You're naturally driven to care and do things well.

That kind of drive isn’t bad. In fact, it’s probably part of what’s helped you do well in your career, build trust with others, and pursue things that matter to you.

But there’s a difference between working with your ambition and letting it quietly run the show.

Because without boundaries, even good ambition becomes exhausting.

A New Way to Think About “Doing Your Best”

Here’s a shift that can change everything: Not everything deserves your best.

At first, that might sound wrong—even irresponsible. Especially if you’re someone who prides yourself on going above and beyond.

But stay with me.

This isn’t about lowering your standards. It’s about lowering your tendency to give too much of yourself to the wrong things.

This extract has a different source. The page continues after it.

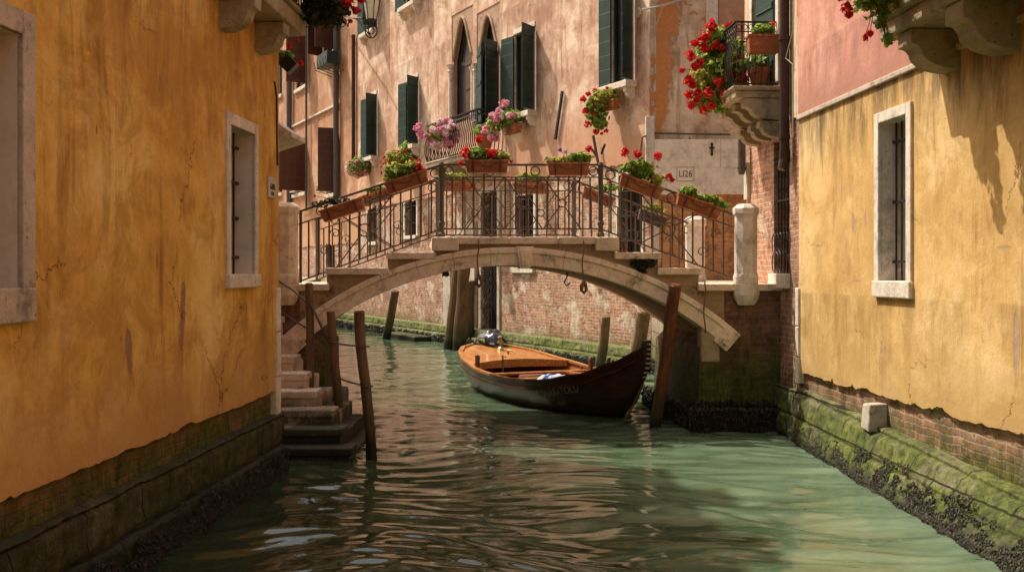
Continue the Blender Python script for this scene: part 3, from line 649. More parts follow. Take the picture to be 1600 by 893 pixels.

You can still show up with care, excellence, and purpose.

You’re just not required to do that equally for every meeting, email, favor, or request that crosses your plate.

The Good–Better–Best Filter

This is where the Good–Better–Best filter comes in.

Think of it like a quick internal check-in that helps you gauge: How much of my effort does this task actually need?

  • Good = “This just needs to be done well enough to move on.”
    Think: calendar invites, simple replies, that thing you’ve been overthinking that really isn’t that deep. Show up, finish it, move on.

  • Better = “This deserves more care and attention, but not my full capacity.”
    A collaborative work project. Hosting dinner for friends and family. Preparing for a check-in with someone important. Worth a bit more effort—but not worth draining yourself.

  • Best = “This matters. And the stakes are high.”
    These are the big things that impact the future in a major way—vision-setting, meaningful conversations, launching something close to your heart. This is where your full energy belongs.

So Why Does This Matter?

Because you only have so much “best” to give. And when you spend it on low-impact tasks, there’s less left for what actually matters to you.

This filter isn’t about pulling back. It’s about making intentional choices—so you’re not spending high levels of energy on low-level decisions.

So next week, when you catch yourself spiraling over something small, ask: “Is this a Good, Better, or Best moment?”

Let that one question help you conserve your capacity for the things that truly deserve you at your best.